Em termos genéricos posso dizer-te que, de acordo com os estudos, somos um povo triste, desconfiado e sem grande esperança no futuro, o que também é animador como vês. No entanto, para compensar, gostamos de parecer uns “gajos porreiros” e bem-dispostos e adoramos, como vês por esta carta, dizer mal de nós.
Quem nos governa passa o tempo a dizer que somos o melhor povo do mundo, a gente percebe. Continuamos atordoados com uma carga fiscal pesada como nunca tivemos e … cá vamos, esperando que … pior não fique.
É também muito importante que saibas que temos uma especial inclinação pelo “esquema” ou, como também se diz, “dar um jeitinho”, vais ver a quantidade de jeitinhos que te vão pedir à chegada e a quantidade de “esquemas” a que vais assistir ao longo da tua estadia por cá. Aliás, para além daqueles esquemas a que já nem ligamos, imagina que um antigo Primeiro-ministro esteve preso  e agora aguarda em liberdade o desenvolvimento do processo. Perguntarás porquê e a resposta é …. esquemas.
Um dos maiores, senão o maior grupo económico e financeiro português implodiu com custos brutais que ainda nem estão contabilizados, perguntarás porquê … esquemas claro. Os bancos têm estado a implodir e vão salvando os interesses da gente grande à custa, adivinha, … isso mesmo, da gente pequena.
Uns tipos com altos cargos na administração pública, estão acusados, adivinha? Isso mesmo, esquemas.
Também é importante que saibas que a maioria das vezes destas coisas resulta … nada. Um povo como nosso, com uma fortíssima matriz judaico-cristã, dá um enorme valor ao perdão, serão, pois, perdoados e … seguem os esquemas.
Normalmente, temos um governo que, tal como qualquer outro que temos tido, acha que faz tudo bem e é incompreendido por toda a gente e temos uma oposição que acha que o governo faz tudo mal, mas não percebemos muito bem o que faria se fosse governo, porque quando é governo a situação é mais ou menos a mesma e acabam por, basicamente responder perante um sindicato de interesses dos chamados mercados, independentemente de quem, nós, os elegeu.
Adoramos auto-estradas, rotundas e centros comerciais. Temos três pessoas que se acham os melhores do mundo mas duas emigraram, o Cristiano Ronaldo, também conhecido por "CR7" e o José Mourinho, o "Special one" e o terceiro anda por aí, chama-se Marcelo Rebelo de Sousa sendo mais conhecido por "Professor" que agora é o tal candidato presidencial de que te falei e que o PSD apoia sem querer. Dizem que adivinha o futuro, não vais conseguir surpreendê-lo.

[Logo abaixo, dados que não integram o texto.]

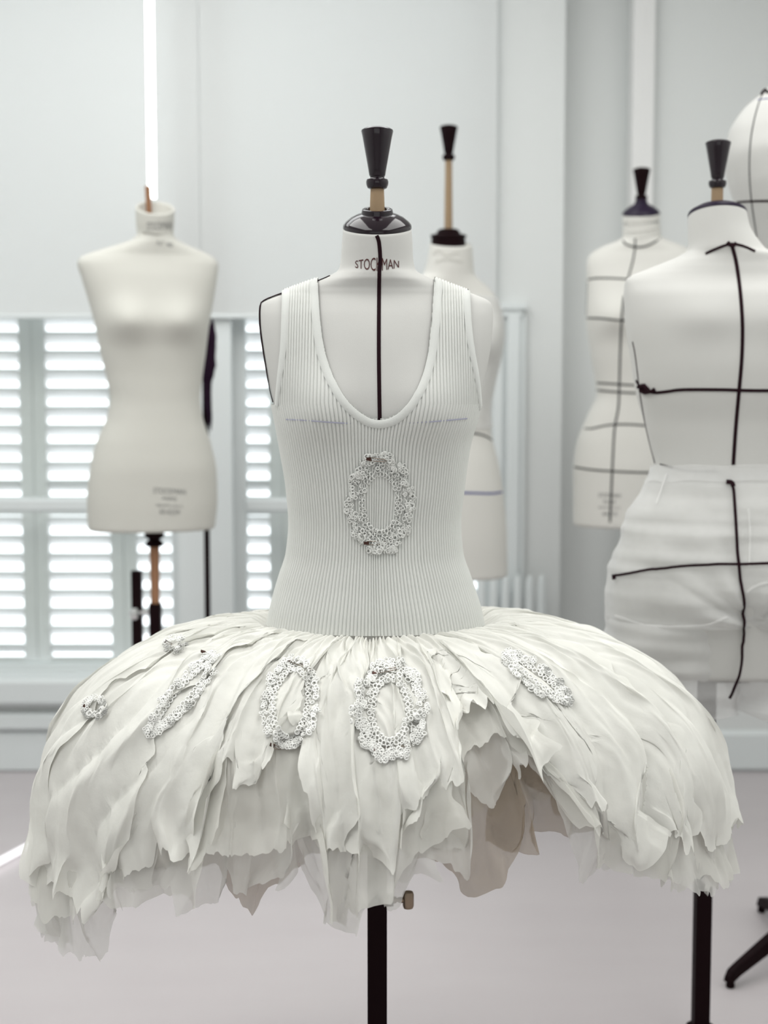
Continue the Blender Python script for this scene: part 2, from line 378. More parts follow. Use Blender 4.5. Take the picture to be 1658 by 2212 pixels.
class Form:
    """rows: (py, xl, xr, front depth, back depth, exponent); bumps: (dx, py, sx, sz, amp, side)"""
    def __init__(s, rows, Y, bumps=(), tilt=16, neck=(0, 0), yaw=0, neck_axis=0):
        s.rows = rows; s.Y = Y; s.bumps = bumps; s.tilt = math.radians(tilt); s.neck = neck; s.yaw = math.radians(yaw)
        s.py0, s.py1 = rows[0][0], rows[-1][0]
        s.nz0, s.nz1 = FZ(neck[1], Y), FZ(neck[0], Y)   # base and top of neck
        r = rows[len(rows)//2]
        s.ax = P((rows[0][1]+rows[0][2])/2, rows[0][0], Y).x
        s.cache = {}
    def row(s, py):
        if py not in s.cache:
            xl, xr, bf, bb, n = interp(s.rows, py)
            pl, pr = P(xl, py, s.Y), P(xr, py, s.Y)
            s.cache[py] = ((pl.x+pr.x)/2, (pr.x-pl.x)/2, pl.z, bf, bb, n)
        return s.cache[py]
    def finish(s, p, cx):
        # rotate about the vertical axis of the row, then lean the neck forward
        x, y, z = p
        for (bxo, bpy_, sx, sz, amp, side) in s.bumps:
            bz = FZ(bpy_, s.Y)
            if (y < 0) == (side < 0):
                y += side*amp*math.exp(-((x-bxo)/sx)**2-((z-bz)/(sz if z > bz else sz*0.8))**2)*min(1, abs(y)/0.04)
        ca, sa = math.cos(s.yaw), math.sin(s.yaw)
        x, y = x*ca-y*sa, x*sa+y*ca
        if z > s.nz0:
            u = min(1, (z-s.nz0)/(s.nz1-s.nz0)); tl = s.tilt*u
            fx, fy = math.sin(s.yaw), -math.cos(s.yaw)      # facing direction
            d = x*fx+y*fy
            z -= d*math.tan(tl)
            sh = (z-s.nz0)*math.tan(s.tilt)*0.35
            x += fx*sh; y += fy*sh
        return Vector((cx+x, s.Y+y, z))
    def pt(s, phi, py):
        cx, a, z, bf, bb, n = s.row(py)
        c, q = math.cos(phi), math.sin(phi)
        x = a*math.copysign(abs(c)**(2/n), c); y = (bf if q < 0 else bb)*math.copysign(abs(q)**(2/n), q)
        return s.finish((x, y, z), cx)
    def body(s, parent, m, nphi=88, hollow=False):
        pys = []; y = s.py0
        rr = s.rows; k = 150
        # denser rows across the shoulders
        L = [0]; ys = np.linspace(s.py0, s.py1, 900)
        for i in range(1, 900):
            a, b_ = s.row(float(ys[i-1])), s.row(float(ys[i]))
            L.append(L[-1]+math.hypot(a[1]-b_[1], a[2]-b_[2])+0.0002)
        pys = list(np.interp(np.linspace(0, L[-1], k), L, ys)); s.pys = pys
        V = []; 
        for py in pys:
            for i in range(nphi): V.append(s.pt(2*PI*i/nphi, float(py)))
        R = len(pys); n = nphi
        Fc = [(r*n+i, (r+1)*n+i, (r+1)*n+(i+1) % n, r*n+(i+1) % n) for r in range(R-1) for i in range(n)]
        b = MB(); b.v = [tuple(v) for v in V]; b.f = Fc
        # rounded lower edge, then the base plate
        cx, a, z, bf, bb, nn = s.row(float(pys[-1]))
        base = (R-1)*n
        prev = base
        for (k1, dz) in ((0.985, 0.006), (0.95, 0.009), (0.05, 0.010)):
            st = len(b.v)
            for i in range(n):
                v = Vector(b.v[base+i]); c0 = Vector((cx, s.Y, v.z)); v = c0+(v-c0)*k1; v.z -= dz; b.v.append(tuple(v))
            b.f += [(prev+i, st+i, st+(i+1) % n, prev+(i+1) % n) for i in range(n)]; prev = st
        b.f.append(tuple(range(prev, prev+n)))
        if hollow:      # rolled rim and inner wall
            c0 = sum((Vector(v) for v in b.v[:n]), Vector())/n; prev = 0
            for (k1, dz) in ((0.97, 0.003), (0.91, 0.003), (0.87, -0.002), (0.85, -0.10)):
                st = len(b.v)
                for i in range(n):
                    v = Vector(b.v[i]); v = c0+(v-c0)*k1; v.z += dz; b.v.append(tuple(v))
                b.f += [(prev+i, prev+(i+1) % n, st+(i+1) % n, st+i) for i in range(n)]; prev = st
            b.f.append(tuple(range(prev, prev+n)))
        else: b.f.append(tuple(range(n)))
        o = b.build('torso', m, parent, smooth=True)
        s.top = sum((Vector(v) for v in b.v[:n]), Vector())/n
        s.bot = z
        s.bvh = BVHTree.FromPolygons([Vector(v) for v in b.v], b.f)
        s.topr = s.row(float(s.py0))[1]
        return o
def hit(bvh, px, py):
    r = bvh.ray_cast(Vector((0, 0, CAM_Z)), rayd(px, py))
    if r[0] is None: return None
    n = r[1].normalized()
    if n.y > 0 and n.dot(rayd(px, py)) > 0: n = -n
    return r[0], n
def pxline(pts, step=8):
    out = []
    P_ = [np.array(p, float) for p in pts]
    if len(P_) > 2:    # catmull-rom
        Q = [2*P_[0]-P_[1]]+P_+[2*P_[-1]-P_[-2]]
        for i in range(1, len(Q)-2):
            n = max(2, int(np.linalg.norm(Q[i+1]-Q[i])/step))
            for k in range(n):
                u = k/n
                out.append(0.5*((2*Q[i])+(-Q[i-1]+Q[i+1])*u+(2*Q[i-1]-5*Q[i]+4*Q[i+1]-Q[i+2])*u*u+(-Q[i-1]+3*Q[i]-3*Q[i+1]+Q[i+2])*u**3))
        out.append(P_[-1])
    else:
        n = max(2, int(np.linalg.norm(P_[1]-P_[0])/step)); out = [P_[0]+(P_[1]-P_[0])*k/n for k in range(n+1)]
    return out
def draw(bvh, pts, width, m, parent, name='style_tape', th=0.0012, off=0.0, label=None, step=8, stuffin=None):
    A, B = [], []
    for q in pxline(pts, step):
        h = hit(bvh, q[0], q[1])
        if h: A.append(h[0]+h[1]*off); B.append(h[1])
    if len(A) < 2: return None
    # even out the surface normals
    B = [sum((B[max(0, min(len(B)-1, i+k))] for k in (-2, -1, 0, 1, 2)), Vector()).normalized() for i in range(len(B))]
    if stuffin is not None: stuffin.ribbon(A, B, width, th); return None
    o = MB().ribbon(A, B, width, th).build(name, m, parent, smooth=True, angle=50)
    if label: o['label'] = label
    return o
def ring(form, py, width, m, parent, a0=0, a1=360, label=None, dz=None, n=80):
    """tape round the body at one height, angles in degrees, -90 faces the camera"""
    A, B = [], []
    z = FZ(py, form.Y); cx = form.row(float(py))[0]
    for i in range(n+1):
        t = math.radians(a0+(a1-a0)*i/n); d = Vector((-math.cos(t), -math.sin(t), 0))
        zz = z+(dz(math.degrees(t)) if dz else 0)
        h = form.bvh.ray_cast(Vector((cx, form.Y, zz))-d*0.6, d)
        if h[0] is not None:
            nn = h[1].normalized(); nn = nn if nn.dot(d) < 0 else -nn
            A.append(h[0]); B.append(nn)
    B = [sum((B[max(0, min(len(B)-1, i+k))] for k in (-1, 0, 1)), Vector()).normalized() for i in range(len(B))]
    o = MB().ribbon(A, B, width, 0.0012).build('style_tape', m, parent, smooth=True, angle=50)
    if label: o['label'] = label
    return o
def text_on(bvh, txt, cx, cy, wpx, hpx, m, parent, arch=None, rot=0, off=0.0007, name='printed_lettering', slack=1):
    cu = bpy.data.curves.new('lettering', 'FONT'); cu.body = txt; cu.align_x = 'CENTER'; cu.align_y = 'CENTER'; cu.resolution_u = 3
    if not slack: pass
    o = bpy.data.objects.new('lettering', cu); C.objects.link(o); bpy.context.view_layer.update()
    me = o.evaluated_get(bpy.context.evaluated_depsgraph_get()).to_mesh()
    v = np.array([tuple(p.co) for p in me.vertices]); f = [tuple(p.vertices) for p in me.polygons]
    bpy.data.objects.remove(o)
    x = v[:, 0]; y = v[:, 1]; x = (x-(x.min()+x.max())/2)/(x.max()-x.min())*wpx; y = (y-(y.min()+y.max())/2)/(y.max()-y.min())*hpx
    if arch: y = y*(1-arch*np.abs(x/(wpx/2))**1.3)
    c, s_ = math.cos(rot), math.sin(rot); b = MB(); vv = []
    for a, e in zip(x, y):
        h = hit(bvh, cx+a*c+e*s_, cy-e*c+a*s_)
        if not h: return
        vv.append(h[0]+h[1]*off)
    b.add(vv, f)
    return b.build(name, m, parent)

def lathe_at(prof, p, n=40, tilt=0, yaw=0):
    M4 = Matrix.Translation(p) @ Matrix.Rotation(yaw, 4, 'Z') @ Matrix.Rotation(tilt, 4, 'X')
    return MB().lathe(prof, n, M4)
def finial(t, x, Y, pyb, pyt, m, k=1.0, tilt=0):
    """turned cone handle between two heights"""
    z0, z1 = FZ(pyb, Y), FZ(pyt, Y); h = z1-z0; r = h*0.262*k
    pf = [(0.45*r/1.0, 0), (0.6*r, 0.02*h), (0.68*r, 0.07*h), (0.70*r, 0.12*h), (0.66*r, 0.155*h), (0.5*r, 0.165*h), (0.44*r, 0.185*h), (0.46*r, 0.21*h),
          (0.50*r, 0.22*h), (0.56*r, 0.32*h), (0.92*r, 0.84*h), (r, 0.925*h), (0.985*r, 0.945*h), (0.86*r, 0.968*h), (0.55*r, 0.992*h), (0.15*r, h)]
    return lathe_at(pf, (x, Y, z0), 40, tilt).build('finial', m, t, smooth=True, angle=38)
def stand(t, x, Y, ztop, half=0.0165, base_r=0.13, knob=None, legs=False, m=None):
    m = m or M['steel']
    MB().box(x-half, x+half, Y-half, Y+half, 0.03, ztop).build('stand_post', m, t)
    MB().lathe([(base_r*.98, 0), (base_r, 0.006), (base_r, 0.014), (base_r*.9, 0.02), (half*2, 0.026), (half*1.8, 0.05)], 40, Matrix.Translation((x, Y, 0))).build('base', m, t, smooth=True, angle=35)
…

É verdade que existe muita gente com obra grande na ciência e na cultura mas por cá são matérias de pouco relevo, talvez possas fazer alguma coisa. Aliás, boa parte deles está também a abandonar o país, não vislumbram por cá um futuro que os segure.
Vais ficar surpreendido com algumas figuras que conhecerás ao longo da tua estadia. Não te falo de ninguém, será mais interessante que vás conhecendo essas figuras e vamos falando.
No entanto, meu caro Ano Novo, se estiveres atento, vais perceber que somos um país de poetas que, como sabes, são uns fingidores. Por isso, deves ter reparado que à tua chegada encontraste o povo aos pulos e com ar de contente a olhar para o fogo-de-artifício, uma das nossas paixões, apesar da situação que te descrevi sinteticamente.
Renovo os votos de boas vindas e de bom trabalho. Se precisares de alguma coisa, estás à vontade, dispõe.
Um abraço deste velho que sempre espera que o Ano Novo venha melhor.